Cindy has always preferred things pink and airy. That applied to the bridesmaids' dresses, the bouquets, the centerpieces. I liked classic silhouettes and long veils. In reality, though, it meant nothing. And the relationships we had with boys at the time meant little more than that.

As a rule we dated nice boys, most of whom would grow up to be good men. But we didn't know them as men. We knew them as the goofy, lanky, happy-go-lucky teenage boys they were at youth group and in class. They sneaked into movie theaters, cut second period to go to Donut Wheel, played basketball or StarCraft, loved The Matrix trilogy, and called our fathers Mr. Pancoast and Mr. Gavel. And our dates ended long before anything could go awry. We told these boys we loved them, and I believe we thought so, too. We were too sincere to play emotional games.

So what's the truth? Love is more complex than the average teenage mind and heart are able to understand or navigate. Not until college and after did Cindy and I learn what romantic, lasting love meant, and we learned it at different speeds, in different places, with different people.

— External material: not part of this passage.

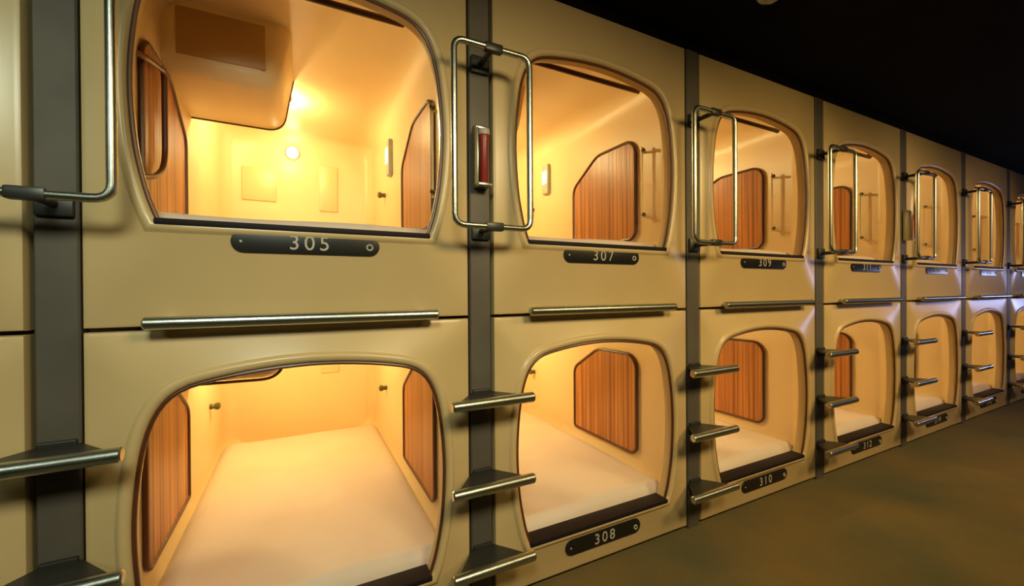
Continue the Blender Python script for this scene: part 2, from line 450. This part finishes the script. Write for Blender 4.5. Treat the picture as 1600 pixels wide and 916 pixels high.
# ------------------------------------------------------------ ladder posts
def ladder():
    root = empty('ladder_post', (0, 0, 0))
    bm = bmesh.new()
    hw = .0395
    prof = [(-hw, .05), (-hw, .006), (-hw + .004, .002), (hw - .004, .002), (hw, .006), (hw, .05)]
    loft(bm, [[Vector((a, b, 0.0)) for a, b in prof], [Vector((a, b, 2.262)) for a, b in prof]], True, True, True)
    link('post', bm, 'post', root, smooth=False)
    for z in (.212, .481, .762):
        bm = bmesh.new()
        yo = -.114
        P = round_path([(-.085, .0, z), (-.143, yo, z), (.143, yo, z), (.085, .0, z)], [0, .02, .02, 0], False, 6)
        tube(bm, [(-.148, yo, z), (-.144, yo, z), (.144, yo, z), (.148, yo, z)], [.014, 0.0175, .0175, .014], n=14)
        rg = link('step_rung', bm, 'steel', root)
        bm = bmesh.new()      # dark tapering bracket from post to rung
        top = [(-.038, .004), (-.125, yo + .008), (.125, yo + .008), (.038, .004)]
        zt = z + .008
        loft(bm, [[Vector((a, b, zt - .010)) for a, b in top], [Vector((a, b, zt)) for a, b in top]], True, True, True)
        box(bm, -.034, .034, -.010, .004, z - .035, z + .02, .003)
        b_ = link('rung_bracket', bm, 'darksteel', rg, smooth=False); b_['label'] = 'dark tapered bracket plate under the rung'
    bm = bmesh.new(); yo = -.118
    P = round_path([(-.136, yo, 1.340), (.136, yo, 1.340), (.136, yo, 1.925), (-.136, yo, 1.925)], .035, True, 6)
    tube(bm, P, .0105, True, 12)
    lp = link('hand_loop', bm, 'steel', root); lp['label'] = 'rectangular steel hand loop'
    for z in (1.340, 1.925):
        bm = bmesh.new()
        tube(bm, [(0, .006, z), (0, yo + .004, z)], .010, n=12)
        box(bm, -.034, .034, -.012, .004, z - .03, z + .03, .004)
        box(bm, -.032, .032, yo - .012, yo + .013, z - .014, z + .014, .005)
        link('loop_mount', bm, 'darksteel', lp)
    return root
lad = ladder()
px = [-.497, .565, 1.667, 2.80, 3.875, 4.95, 6.01, 7.10]
px = [CX + W * (k - .5) for k in range(0, 8)]; px[0] += .006; px[1] -= .003
LL = ['grey ladder post with steel loop at the left picture edge, left of capsule 305', 'grey ladder post right of capsule 305 with a red emergency torch', 'third grey ladder post from the left, slim and brown grey, plain',
      'fourth grey ladder post from the left, with steel rungs and hand loop', 'fifth ladder post from the left, carrying the second red torch', 'sixth ladder post from the left in the row', 'seventh ladder post from the left, near the right picture edge', 'farthest ladder post at the right end of the row']
for k, x in enumerate(px):
    o = lad if k == 0 else dup(lad, (x, 0, 0))
    o.location = (x, 0, 0); tag(o, LL[k], 'ladder', 'ladder posts between the capsules')

# ------------------------------------------------------------ emergency torches
def torch():
    root = empty('emergency_torch', (0, 0, 0))
    bm = bmesh.new(); box(bm, -.026, .026, -.010, .001, -.11, .11, .003)
    box(bm, -.026, .026, -.052, -.008, -.11, -.098, .003); box(bm, -.026, .026, -.030, -.008, .092, .104, .003)
    box(bm, -.030, -.025, -.05, -.008, -.105, .09, .002)
    link('wall_holder', bm, 'steel', root)
    bm = bmesh.new(); lathe(bm, [(.013, -.097), (.016, -.092), (.016, .03), (.019, .05), (.019, .085), (.017, .088)], 'z', 20, org=(.002, -.031, 0))
    link('torch_body', bm, 'red', root)
    bm = bmesh.new(); lathe(bm, [(.020, .070), (.0205, .074), (.0205, .084), (.018, .089), (.012, .091)], 'z', 20, org=(.002, -.031, 0))
    link('torch_lens', bm, 'number', root)
    return root
t1 = torch(); t1.location = (px[1], 0, 1.60); tag(t1, 'red emergency torch in steel holder on the post right of capsule 305', 'torch', 'red emergency torches')
t2 = dup(t1, (px[4], 0, 1.58)); tag(t2, 'small red emergency torch on the fifth post, between distant capsules', 'torch', 'red emergency torches')

# ------------------------------------------------------------ ceiling fitting
root = empty('ceiling_fitting', (1.66, -.37, 2.30), 'small grey round fitting on the black ceiling above the row', 'ceiling fitting')
bm = bmesh.new(); lathe(bm, [(.050, .0), (.050, -.012), (.044, -.020), (.030, -.022)], 'z', 28); link('housing', bm, 'fitting', root)
bm = bmesh.new(); lathe(bm, [(.022, -.021), (.022, -.034), (.014, -.040)], 'z', 20); link('sensor_cap', bm, 'fitting', root)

I shocked my family and friends when I fell in love and got married at twenty-one, before I even graduated from college. That was seven years ago. (And yes, I did take his name.) Cindy went through two long term relationships and graduated from college before she met the guy I believe was absolutely meant for her. I watched her during that time from the vantage point of my marriage. At turns she admired what I had and resented it, loved the stability of the home I had and rebelled against it. It is a true testament to the simple foundation of our relationship that we remained friends anyway. Today, she is Mrs. Lackey and I am Mrs. Camp. Our true best friends are our husbands. But even from a world away, we share something important, and it began with youth group, prayers, intricately folded notes, games of Life which required us to name all 15 of our tiny pink and blue plastic children. And cutting up wedding magazines.